Tuesday, November 13, 2012

Outdoor Companies Ask Obama To Create A New National Monument In Utah

The battle over control and protection of undeveloped land in southern Utah continues to rage, with major outdoor companies firing the latest volley.

Many of Utah's elected leaders have been pushing for more state control over land belonging to the federal government. Leaders of outdoor recreation companies have been pressuring Utah to back away from that stand, threatening to move the massive Outdoor Retailers show to another state.

Now the recreation industry has gone on the offensive, asking President Obama to create a new national monument to protect lands surrounding Canyonlands National Park.

The proposal reminds Utahns of the decision President Clinton made to create Grand Staircase-Escalante National Monument, to protect land around Bryce Canyon from coal development. Clinton stood at the Grand Canyon, in Arizona, to announce creation of the Utah monument. Many Utahns were furious, yet most of us now take pride in that monument and the beautiful land it protects.

KSL has this report about the new proposal.
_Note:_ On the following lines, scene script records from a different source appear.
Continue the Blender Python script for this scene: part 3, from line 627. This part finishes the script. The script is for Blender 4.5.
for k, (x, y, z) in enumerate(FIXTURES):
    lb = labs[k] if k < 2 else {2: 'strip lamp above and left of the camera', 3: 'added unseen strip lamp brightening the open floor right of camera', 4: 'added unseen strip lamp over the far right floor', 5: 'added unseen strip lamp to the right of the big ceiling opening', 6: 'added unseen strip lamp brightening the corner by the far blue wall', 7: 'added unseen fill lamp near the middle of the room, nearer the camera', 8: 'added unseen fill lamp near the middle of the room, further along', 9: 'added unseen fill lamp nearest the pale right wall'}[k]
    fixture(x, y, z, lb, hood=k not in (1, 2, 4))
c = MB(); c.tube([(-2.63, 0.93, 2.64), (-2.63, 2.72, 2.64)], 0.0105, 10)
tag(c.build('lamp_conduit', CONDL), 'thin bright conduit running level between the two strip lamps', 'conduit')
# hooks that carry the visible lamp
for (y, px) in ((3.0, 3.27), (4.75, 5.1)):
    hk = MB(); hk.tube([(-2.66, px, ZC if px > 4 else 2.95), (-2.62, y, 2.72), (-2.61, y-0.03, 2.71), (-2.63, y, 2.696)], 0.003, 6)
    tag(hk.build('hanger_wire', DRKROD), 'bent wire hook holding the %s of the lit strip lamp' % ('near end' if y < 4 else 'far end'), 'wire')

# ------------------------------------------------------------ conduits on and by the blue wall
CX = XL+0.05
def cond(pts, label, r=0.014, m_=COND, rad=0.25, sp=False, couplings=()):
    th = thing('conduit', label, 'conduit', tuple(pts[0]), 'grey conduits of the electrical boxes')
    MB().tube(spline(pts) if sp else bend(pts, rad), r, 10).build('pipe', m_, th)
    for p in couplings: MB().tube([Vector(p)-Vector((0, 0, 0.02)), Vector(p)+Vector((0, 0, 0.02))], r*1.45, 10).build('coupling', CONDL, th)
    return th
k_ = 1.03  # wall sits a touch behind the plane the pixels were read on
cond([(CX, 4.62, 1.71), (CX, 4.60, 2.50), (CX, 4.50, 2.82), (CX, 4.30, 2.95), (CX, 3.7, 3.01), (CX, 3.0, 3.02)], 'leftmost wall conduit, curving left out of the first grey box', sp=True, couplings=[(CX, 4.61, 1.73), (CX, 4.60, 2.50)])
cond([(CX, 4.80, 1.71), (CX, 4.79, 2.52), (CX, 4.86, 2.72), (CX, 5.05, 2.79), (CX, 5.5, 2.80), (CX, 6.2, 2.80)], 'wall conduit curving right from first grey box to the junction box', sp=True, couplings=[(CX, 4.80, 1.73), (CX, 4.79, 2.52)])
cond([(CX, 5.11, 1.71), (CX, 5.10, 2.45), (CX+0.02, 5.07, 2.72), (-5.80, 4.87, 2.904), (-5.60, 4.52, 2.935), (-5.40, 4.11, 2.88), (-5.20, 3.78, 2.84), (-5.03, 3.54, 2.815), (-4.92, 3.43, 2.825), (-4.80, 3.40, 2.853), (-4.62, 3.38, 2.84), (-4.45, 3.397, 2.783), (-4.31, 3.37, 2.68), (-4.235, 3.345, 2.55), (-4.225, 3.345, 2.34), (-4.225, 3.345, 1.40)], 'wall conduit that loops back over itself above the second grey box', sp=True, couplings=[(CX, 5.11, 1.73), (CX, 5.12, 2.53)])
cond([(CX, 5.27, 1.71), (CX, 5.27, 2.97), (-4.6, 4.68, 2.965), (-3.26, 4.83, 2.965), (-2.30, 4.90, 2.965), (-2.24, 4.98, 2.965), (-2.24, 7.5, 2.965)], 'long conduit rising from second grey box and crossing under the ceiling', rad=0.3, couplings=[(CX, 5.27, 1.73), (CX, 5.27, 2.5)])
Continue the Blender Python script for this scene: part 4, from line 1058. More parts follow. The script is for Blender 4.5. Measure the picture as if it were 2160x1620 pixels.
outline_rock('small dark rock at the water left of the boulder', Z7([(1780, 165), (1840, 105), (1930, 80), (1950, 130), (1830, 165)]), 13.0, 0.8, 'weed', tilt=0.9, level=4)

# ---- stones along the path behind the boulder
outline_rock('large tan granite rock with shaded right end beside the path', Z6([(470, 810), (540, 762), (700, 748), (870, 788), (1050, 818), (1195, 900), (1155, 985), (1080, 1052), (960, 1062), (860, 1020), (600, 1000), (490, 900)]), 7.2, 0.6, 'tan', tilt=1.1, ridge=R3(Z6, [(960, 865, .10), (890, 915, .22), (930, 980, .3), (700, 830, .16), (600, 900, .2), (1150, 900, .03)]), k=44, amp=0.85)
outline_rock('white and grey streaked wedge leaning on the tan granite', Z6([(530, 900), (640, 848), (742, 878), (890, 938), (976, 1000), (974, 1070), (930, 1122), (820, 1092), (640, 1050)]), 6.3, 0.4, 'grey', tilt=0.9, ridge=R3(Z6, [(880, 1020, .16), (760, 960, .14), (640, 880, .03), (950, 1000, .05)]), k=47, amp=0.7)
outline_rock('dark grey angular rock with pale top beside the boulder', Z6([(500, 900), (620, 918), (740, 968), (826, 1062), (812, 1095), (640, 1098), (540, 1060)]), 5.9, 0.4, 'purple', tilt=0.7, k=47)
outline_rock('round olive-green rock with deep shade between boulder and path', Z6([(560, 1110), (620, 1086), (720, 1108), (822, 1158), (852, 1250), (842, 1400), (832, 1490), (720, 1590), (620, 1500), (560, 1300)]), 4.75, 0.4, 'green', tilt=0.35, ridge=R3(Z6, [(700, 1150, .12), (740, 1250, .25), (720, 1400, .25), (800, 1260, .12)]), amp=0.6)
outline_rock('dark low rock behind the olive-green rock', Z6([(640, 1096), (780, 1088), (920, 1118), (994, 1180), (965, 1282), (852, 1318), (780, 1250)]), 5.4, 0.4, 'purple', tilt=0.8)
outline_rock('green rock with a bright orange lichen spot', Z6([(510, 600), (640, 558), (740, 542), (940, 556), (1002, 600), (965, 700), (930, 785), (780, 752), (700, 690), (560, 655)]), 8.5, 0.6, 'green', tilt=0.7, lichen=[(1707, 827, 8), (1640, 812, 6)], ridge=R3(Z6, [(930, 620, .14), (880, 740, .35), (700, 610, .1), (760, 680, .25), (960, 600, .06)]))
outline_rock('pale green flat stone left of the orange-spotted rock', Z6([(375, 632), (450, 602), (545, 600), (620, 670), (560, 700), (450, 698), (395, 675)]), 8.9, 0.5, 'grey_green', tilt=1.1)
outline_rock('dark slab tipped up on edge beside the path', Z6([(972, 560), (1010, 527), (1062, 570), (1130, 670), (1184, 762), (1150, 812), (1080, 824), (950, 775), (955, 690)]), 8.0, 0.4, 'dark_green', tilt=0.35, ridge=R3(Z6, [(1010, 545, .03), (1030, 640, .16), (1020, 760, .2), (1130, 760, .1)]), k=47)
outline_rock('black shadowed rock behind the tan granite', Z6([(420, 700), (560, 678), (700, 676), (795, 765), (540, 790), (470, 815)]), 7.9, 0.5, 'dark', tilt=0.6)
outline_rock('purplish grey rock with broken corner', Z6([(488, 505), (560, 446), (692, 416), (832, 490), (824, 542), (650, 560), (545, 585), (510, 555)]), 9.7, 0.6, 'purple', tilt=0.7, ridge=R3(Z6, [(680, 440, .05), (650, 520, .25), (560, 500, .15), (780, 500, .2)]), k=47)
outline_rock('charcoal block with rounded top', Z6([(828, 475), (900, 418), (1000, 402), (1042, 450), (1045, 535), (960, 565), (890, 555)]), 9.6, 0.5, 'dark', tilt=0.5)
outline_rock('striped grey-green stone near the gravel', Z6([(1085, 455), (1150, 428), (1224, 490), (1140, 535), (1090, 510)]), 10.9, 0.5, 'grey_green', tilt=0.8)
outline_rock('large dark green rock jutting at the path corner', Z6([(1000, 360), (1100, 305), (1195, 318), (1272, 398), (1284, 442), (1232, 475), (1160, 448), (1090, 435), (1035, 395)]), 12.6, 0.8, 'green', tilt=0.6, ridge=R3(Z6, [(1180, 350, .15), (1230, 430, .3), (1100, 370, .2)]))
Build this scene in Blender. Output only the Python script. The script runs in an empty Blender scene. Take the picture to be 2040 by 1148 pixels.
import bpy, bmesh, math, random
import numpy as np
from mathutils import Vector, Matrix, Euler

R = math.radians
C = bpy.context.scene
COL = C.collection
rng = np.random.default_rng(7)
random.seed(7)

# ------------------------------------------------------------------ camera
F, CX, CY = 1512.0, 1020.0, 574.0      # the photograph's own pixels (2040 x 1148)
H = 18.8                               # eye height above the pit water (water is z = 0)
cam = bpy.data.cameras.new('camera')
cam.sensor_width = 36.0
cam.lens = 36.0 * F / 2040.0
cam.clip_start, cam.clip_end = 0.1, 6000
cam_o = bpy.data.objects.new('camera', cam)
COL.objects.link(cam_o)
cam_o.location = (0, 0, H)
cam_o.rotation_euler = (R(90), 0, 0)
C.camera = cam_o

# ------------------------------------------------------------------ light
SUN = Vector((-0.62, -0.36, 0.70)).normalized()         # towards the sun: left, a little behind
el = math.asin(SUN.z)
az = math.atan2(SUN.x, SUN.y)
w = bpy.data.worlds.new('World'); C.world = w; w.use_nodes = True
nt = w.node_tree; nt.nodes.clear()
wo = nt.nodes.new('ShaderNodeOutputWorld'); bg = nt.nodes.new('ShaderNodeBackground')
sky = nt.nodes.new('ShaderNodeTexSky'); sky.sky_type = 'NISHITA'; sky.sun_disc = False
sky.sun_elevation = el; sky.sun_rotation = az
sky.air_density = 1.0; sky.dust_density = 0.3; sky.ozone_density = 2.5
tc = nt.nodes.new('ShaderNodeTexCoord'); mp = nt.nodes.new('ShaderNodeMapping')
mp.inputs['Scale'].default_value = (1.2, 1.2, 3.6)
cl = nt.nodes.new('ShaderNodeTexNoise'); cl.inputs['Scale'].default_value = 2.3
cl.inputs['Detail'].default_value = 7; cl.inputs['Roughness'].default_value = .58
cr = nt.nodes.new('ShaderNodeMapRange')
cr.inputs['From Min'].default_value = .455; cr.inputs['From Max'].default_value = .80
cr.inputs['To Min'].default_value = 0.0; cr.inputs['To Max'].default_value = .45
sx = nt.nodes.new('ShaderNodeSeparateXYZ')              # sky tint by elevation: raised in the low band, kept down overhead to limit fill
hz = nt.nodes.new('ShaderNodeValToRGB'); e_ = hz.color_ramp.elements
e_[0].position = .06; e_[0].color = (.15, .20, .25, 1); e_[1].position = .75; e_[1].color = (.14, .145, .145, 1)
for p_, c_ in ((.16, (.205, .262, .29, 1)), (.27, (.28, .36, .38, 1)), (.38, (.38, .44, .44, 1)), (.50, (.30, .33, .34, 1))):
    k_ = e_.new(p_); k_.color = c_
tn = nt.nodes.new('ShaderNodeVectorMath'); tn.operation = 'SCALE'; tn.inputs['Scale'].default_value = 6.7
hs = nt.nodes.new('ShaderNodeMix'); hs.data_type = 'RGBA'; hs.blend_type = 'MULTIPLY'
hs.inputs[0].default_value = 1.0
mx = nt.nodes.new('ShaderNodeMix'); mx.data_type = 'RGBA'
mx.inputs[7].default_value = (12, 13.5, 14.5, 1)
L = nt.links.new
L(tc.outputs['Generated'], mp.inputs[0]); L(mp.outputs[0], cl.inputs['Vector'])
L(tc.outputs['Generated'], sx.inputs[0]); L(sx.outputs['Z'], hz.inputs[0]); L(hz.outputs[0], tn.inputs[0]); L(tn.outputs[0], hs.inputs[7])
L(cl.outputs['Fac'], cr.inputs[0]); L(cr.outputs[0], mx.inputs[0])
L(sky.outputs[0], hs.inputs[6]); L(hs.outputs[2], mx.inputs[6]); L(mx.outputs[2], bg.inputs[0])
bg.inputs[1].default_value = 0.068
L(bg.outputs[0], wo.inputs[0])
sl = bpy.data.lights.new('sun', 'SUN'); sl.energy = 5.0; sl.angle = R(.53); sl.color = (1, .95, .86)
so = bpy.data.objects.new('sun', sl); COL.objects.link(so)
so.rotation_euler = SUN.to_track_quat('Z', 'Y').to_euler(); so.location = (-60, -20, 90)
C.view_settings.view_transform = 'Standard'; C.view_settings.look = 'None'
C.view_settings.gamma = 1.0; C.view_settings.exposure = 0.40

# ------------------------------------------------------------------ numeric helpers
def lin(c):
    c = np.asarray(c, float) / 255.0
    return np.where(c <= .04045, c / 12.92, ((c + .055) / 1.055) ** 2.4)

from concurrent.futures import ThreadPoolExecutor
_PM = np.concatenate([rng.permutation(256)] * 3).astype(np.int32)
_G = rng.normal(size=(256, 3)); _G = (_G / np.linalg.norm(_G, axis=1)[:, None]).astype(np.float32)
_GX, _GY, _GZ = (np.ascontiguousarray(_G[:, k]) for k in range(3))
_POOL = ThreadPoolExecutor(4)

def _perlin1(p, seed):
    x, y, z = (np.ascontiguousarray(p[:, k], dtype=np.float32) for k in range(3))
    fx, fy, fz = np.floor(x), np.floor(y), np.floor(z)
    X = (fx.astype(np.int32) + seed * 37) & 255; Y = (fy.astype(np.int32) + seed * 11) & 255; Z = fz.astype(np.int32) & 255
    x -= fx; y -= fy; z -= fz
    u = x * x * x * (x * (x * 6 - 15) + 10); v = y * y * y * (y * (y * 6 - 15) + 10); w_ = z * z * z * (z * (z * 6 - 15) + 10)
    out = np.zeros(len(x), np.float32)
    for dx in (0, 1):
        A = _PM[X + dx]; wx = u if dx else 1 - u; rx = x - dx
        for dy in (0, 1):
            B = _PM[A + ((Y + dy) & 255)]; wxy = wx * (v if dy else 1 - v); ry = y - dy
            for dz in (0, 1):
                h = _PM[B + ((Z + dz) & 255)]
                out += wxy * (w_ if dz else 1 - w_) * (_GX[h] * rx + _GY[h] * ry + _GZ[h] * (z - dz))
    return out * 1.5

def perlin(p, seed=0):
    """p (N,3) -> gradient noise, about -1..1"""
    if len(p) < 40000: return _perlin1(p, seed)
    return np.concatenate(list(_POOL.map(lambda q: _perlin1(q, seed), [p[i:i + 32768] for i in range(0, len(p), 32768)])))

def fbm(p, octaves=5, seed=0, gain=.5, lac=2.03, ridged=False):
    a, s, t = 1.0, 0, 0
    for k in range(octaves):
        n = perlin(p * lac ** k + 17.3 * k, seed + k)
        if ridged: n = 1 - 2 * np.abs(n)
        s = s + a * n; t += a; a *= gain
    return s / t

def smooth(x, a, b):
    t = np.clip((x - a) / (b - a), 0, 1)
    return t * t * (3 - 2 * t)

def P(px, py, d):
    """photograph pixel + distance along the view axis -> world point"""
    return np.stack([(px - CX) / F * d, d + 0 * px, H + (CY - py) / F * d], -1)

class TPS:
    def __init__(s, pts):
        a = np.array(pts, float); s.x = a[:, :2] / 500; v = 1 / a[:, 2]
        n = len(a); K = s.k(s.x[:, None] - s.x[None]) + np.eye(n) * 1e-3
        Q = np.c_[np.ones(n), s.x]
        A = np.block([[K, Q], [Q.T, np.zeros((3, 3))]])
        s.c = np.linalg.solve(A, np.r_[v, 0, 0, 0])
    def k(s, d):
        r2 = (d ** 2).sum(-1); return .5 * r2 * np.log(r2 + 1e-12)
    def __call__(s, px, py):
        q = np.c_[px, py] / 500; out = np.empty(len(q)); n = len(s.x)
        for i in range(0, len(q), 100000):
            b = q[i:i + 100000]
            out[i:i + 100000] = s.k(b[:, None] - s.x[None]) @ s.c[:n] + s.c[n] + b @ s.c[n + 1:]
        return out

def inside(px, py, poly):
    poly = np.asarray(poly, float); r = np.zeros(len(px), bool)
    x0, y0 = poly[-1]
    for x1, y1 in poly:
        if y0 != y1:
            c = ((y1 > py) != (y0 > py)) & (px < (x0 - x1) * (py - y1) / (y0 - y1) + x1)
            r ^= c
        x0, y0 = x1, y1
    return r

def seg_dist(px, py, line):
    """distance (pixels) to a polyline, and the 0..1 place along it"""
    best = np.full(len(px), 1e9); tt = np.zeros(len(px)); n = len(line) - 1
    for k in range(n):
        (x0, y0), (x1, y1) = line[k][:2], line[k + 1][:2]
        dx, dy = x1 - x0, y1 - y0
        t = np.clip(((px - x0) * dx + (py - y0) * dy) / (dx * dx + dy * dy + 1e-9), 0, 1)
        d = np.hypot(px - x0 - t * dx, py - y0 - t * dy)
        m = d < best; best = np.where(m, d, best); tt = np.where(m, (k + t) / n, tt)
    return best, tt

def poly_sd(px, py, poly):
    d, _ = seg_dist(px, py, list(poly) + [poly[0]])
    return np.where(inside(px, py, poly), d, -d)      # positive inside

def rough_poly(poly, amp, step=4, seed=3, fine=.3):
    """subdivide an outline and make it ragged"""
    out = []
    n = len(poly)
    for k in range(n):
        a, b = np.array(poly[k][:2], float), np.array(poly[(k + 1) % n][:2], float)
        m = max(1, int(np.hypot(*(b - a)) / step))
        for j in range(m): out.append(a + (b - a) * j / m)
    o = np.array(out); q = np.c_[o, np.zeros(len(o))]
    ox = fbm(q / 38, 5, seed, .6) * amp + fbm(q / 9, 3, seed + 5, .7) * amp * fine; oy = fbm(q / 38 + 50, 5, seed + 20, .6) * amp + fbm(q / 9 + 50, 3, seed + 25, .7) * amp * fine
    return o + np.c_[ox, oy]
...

Below are excerpts.

"We believe this sends a powerful message to all of Utah's congressional delegation," said Peter Metcalf, president and chief executive of Black Diamond Equipment Inc., a Salt Lake City-based company that has been acquiring other hardware makers around the globe. "This would become one of the greatest national monuments in the West."

The outdoor-industry leaders say Utah is blessed with a $4 billion recreation economy that's more important than mining or oil-and-gas drilling on federal lands around Canyonlands National Park. A monument would protect 2,200 square miles around a park one-quarter of that size. It would take in more of the Colorado and Green rivers and the Dirty Devil River, and such landmarks as Labyrinth Canyon, Fiddler Butte and Robbers Roost.

With Congress refusing to move any land-protection bills, the companies are reaching out to Obama, who can use his presidential authority and political capital after reelection to designate a monument on his own, said Ashley Korenblat, president of Western Spirit Cycling in Moab, a mountain biking town that draws people from around the world.